SPEEA’s present-day role—as in the 40-day strike in 2000—was to seek to finalize an agreement on Boeing’s terms. At issue here is that the legitimate demands of the rank-and-file are incompatible with Boeing’s globalized production strategy, a clash that will only intensify with the deepening economic crisis.

 

Boeing has already warned, in a memo to its employees on November 20, that it plans to cut an undetermined number of jobs in 2009 due to a “more challenging business environment.” Boeing chairman and chief executive Jeff McNerney wrote, “We must respond more aggressively to these business realities.” The previous day, Boeing had announced the layoff of 800 employees—27 percent of the workforce—from its Wichita facility.

 

In an article in the November 21 Seattle Times, aerospace analyst Richard Aboulafia is reported as saying that a more substantial Boeing downturn is clearly on the way.
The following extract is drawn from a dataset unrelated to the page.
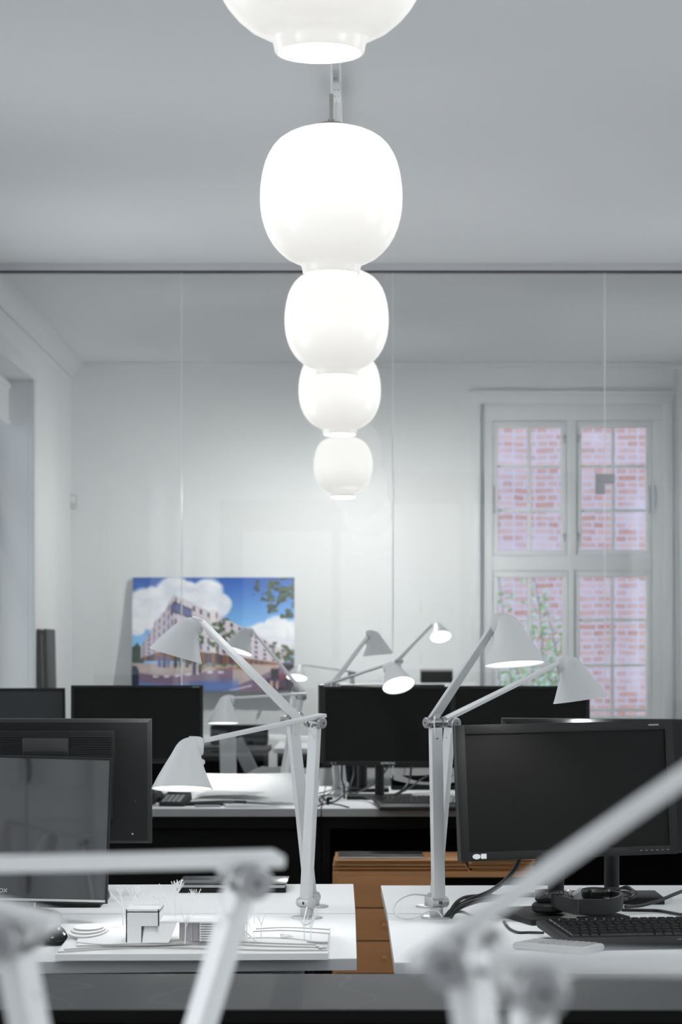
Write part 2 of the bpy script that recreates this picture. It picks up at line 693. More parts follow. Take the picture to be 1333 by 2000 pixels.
for i, (a, b) in enumerate(SIDE_WINDOWS):
    side_window(i + 2, LEFT_X, -1, a, b, i == 5)
for i, (a, b) in enumerate(RW):
    side_window(i + 8, RIGHT_X, 1, a, b, False)

# cornices
mb = MB()
prof = [(0, 0), (.085, 0), (.085, -.018), (.06, -.03), (.035, -.055), (.02, -.085), (.02, -.11), (0, -.11)]
mb.prism([(LEFT_X + a, PART_Y + .05, CEIL + b) for a, b in prof], (0, FAR_Y - PART_Y - .05, 0))
struct(mb.build('trim_2', M['trim'], None, 20))
mb = MB()
mb.span((LEFT_X, FAR_Y - .03, CEIL - .035), (RIGHT_X, FAR_Y, CEIL), .006)
struct(mb.build('trim_3', M['trim'], None, 20))
mb = MB()
mb.span((LEFT_X, FAR_Y - .02, 0), (RIGHT_X, FAR_Y, .14), .004)
struct(mb.build('baseboard_far', M['trim']))
mb = MB()
mb.span((LEFT_X, BACK_Y, 0), (LEFT_X + .02, FAR_Y, .14), .004)
struct(mb.build('baseboard_left', M['trim']))

# tall windows with closed white shutters in the wall behind the camera (they show only as reflections)
for i, (a, b) in enumerate(REAR_WINDOWS):
    dd = bpy.data.objects.new('window_%d' % (i + 14), None)
    COL.objects.link(dd)
    dd['kind'] = 'structure'
    MB().frame('y', a - .10, b + .10, .10, .35, 2.95, BACK_Y, BACK_Y + .07, .01).build('casing', M['trim'], dd)
    xm = (a + b) / 2
    for x0, x1 in ((a + .002, xm - .003), (xm + .003, b - .002)):
        sh = MB().span((x0, BACK_Y, .452), (x1, BACK_Y + .03, 2.848), .003)
        sh.frame('y', x0 + .04, x1 - .04, .02, .55, 1.55, BACK_Y + .03, BACK_Y + .045, .004).frame('y', x0 + .04, x1 - .04, .02, 1.70, 2.75, BACK_Y + .03, BACK_Y + .045, .004)
        sh.build('shutter', M['trim'], dd)
    for z in (1.27, 1.85):
        MB().tube([(xm, BACK_Y + .03, z), (xm, BACK_Y + .08, z), (xm + .01, BACK_Y + .08, z - .06), (xm + .005, BACK_Y + .08, z - .13)], .011).build('handle', M['dark'], dd)

# ------------------------------------------------------------------ glass partition
part = bpy.data.objects.new('partition_glass', None)
COL.objects.link(part)
tag(part, 'frameless floor to ceiling glass partition with a grey top rail across the room', 'glass partition')
part.location = (0, PART_Y, 0)
gx = [LEFT_X + .02, X(355, PART_Y), X(768, PART_Y), X(1182, PART_Y), RIGHT_X - .02]
MB().span((LEFT_X, -.04, CEIL - .036), (RIGHT_X, .04, CEIL), .002).build('top_rail', M['rail'], part)
MB().span((LEFT_X, -.02, CEIL - .046), (RIGHT_X, .02, CEIL - .0365)).build('gasket', M['gasket'], part)
MB().span((LEFT_X, -.03, 0), (RIGHT_X, .03, .05), .002).build('bottom_rail', M['alu'], part)
tilt = {0: (.003, .001), 1: (.0140, -.0082), 2: (-.004, .002), 3: (.002, -.001)}
DOOR_TOP = Z(945, PART_Y)
def glass_pane(x0, x1, z0, z1, nx, nz, name='glass_pane'):
    # each pane stands a few millirad out of true, so its reflections shift against its neighbour's
    c = V(((x0 + x1) / 2, 0, (z0 + z1) / 2))
    r = Matrix.Rotation(-nx, 3, 'Z') @ Matrix.Rotation(nz, 3, 'X')
    o = MB().box(c, (x1 - x0 - .004, .010, z1 - z0), r).build(name, M['glass'], part, None)
    return o
for i in range(3):
    glass_pane(gx[i], gx[i + 1], .05, CEIL - .046, *tilt[i])
glass_pane(gx[3], gx[4], DOOR_TOP + .004, CEIL - .046, *tilt[3])
glass_pane(gx[3], gx[4], .05, DOOR_TOP - .004, .001, .001, 'glass_door')
for i in (1, 2, 3):
    MB().span((gx[i] - .0022, -.006, .05), (gx[i] + .0022, .006, CEIL - .046)).build('silicone_joint', M['joint'], part)
a, b = P(1163, 926, PART_Y), P(1201, 944.5, PART_Y)
c2, d2 = P(1163, 944.5, PART_Y), P(1182, 965, PART_Y)
m_ = MB().span((a.x, -.016, b.z), (b.x, .016, a.z), .002).span((c2.x, -.016, d2.z), (d2.x, .016, c2.z + .001), .002)
m_.build('patch_fitting', M['alu'], part)

# ------------------------------------------------------------------ outside
bw = MB().span((-6, 28, -1), (14, 28.4, 11)).build('wall_outside', M['brick'], None, None)
struct(bw)
uv = bw.data.uv_layers.new(name='UVMap')
for poly in bw.data.polygons:
    for li in poly.loop_indices:
        co = bw.data.vertices[bw.data.loops[li].vertex_index].co
        uv.data[li].uv = (co.x, co.z)
struct(MB().span((-30, FAR_Y + T, -1.1), (40, 29, -.9)).build('floor_outside', M['ground'], None, None))

random.seed(5)
bush = thing('shrub', (1.95, 21.6, -.9), 'leafy shrub outside the window against the brick wall', 'shrub')
tw, lf, lp = MB(), MB(), MB()
def leaf(mbx, p, dr, L, wv):
    dr = dr.normalized()
    sd = dr.cross(V((random.uniform(-1, 1), -1, random.uniform(-.5, .5)))).normalized() * wv
    bm = mbx.bm
    up = dr.cross(sd).normalized() * L * .12
    vs = [bm.verts.new(q) for q in (p, p + dr * L * .45 + sd + up, p + dr * L, p + dr * L * .45 - sd + up)]
    bm.faces.new(vs)
stems = []
for k in range(16):
    tx, tz = random.uniform(-.85, .10), random.uniform(2.0, 3.0)
    p0 = V((random.uniform(-.35, .15), random.uniform(-.2, .2), 0))
    pts = [p0]
    for j in range(1, 6):
        t = j / 5
        pts.append(V((p0.x + (tx - p0.x) * t + random.uniform(-.08, .08), p0.y + random.uniform(-.2, .2) * t, tz * t)))
    tw.tube(pts, .014, 5, 3, .004)
    stems.append(pts)
    for j in range(90):
        t = random.uniform(.45, 1)
        i = min(int(t * 5), 4)
        p = pts[i].lerp(pts[i + 1], t * 5 - i) + V((random.uniform(-.10, .10), random.uniform(-.1, .1), random.uniform(-.1, .1)))
        leaf(lf if random.random() < .5 else lp, p, V((random.uniform(-1, 1), random.uniform(-.5, .2), random.uniform(-.6, .8))), random.uniform(.045, .085), random.uniform(.010, .020))
tw.build('stem', M['twig'], bush)
lf.build('leaves', M['leaf'], bush, None)
lp.build('pale_leaves', M['leafp'], bush, None)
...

With the impact of the economic downturn, Aboulafia said, “it’s a fair bet that within 12 months you begin to run out of people who want and can pay for aircraft.” 

 

Boeing has informed its customers that airplane deliveries will be postponed 10 weeks, citing the machinists’ strike as the cause of the delay. It has 3,734 jets in its order backlog.

 

According to news reports, China is planning to have its airlines delay new aircraft deliveries due to a decline in passenger and cargo revenue, and high fuel prices. New purchases may also be suspended. A cutback in airplane purchases by China would hurt both Boeing and Airbus.

 

Hong Kong-based Cathay Pacific has requested that Boeing delay delivery of some of the 35 airplanes it has on order.

 

Worldwide employment for Boeing amounted to 163,356 at the end of November. In Washington state, the center of Boeing’s manufacturing facilities, nearly 77,000 workers are employed.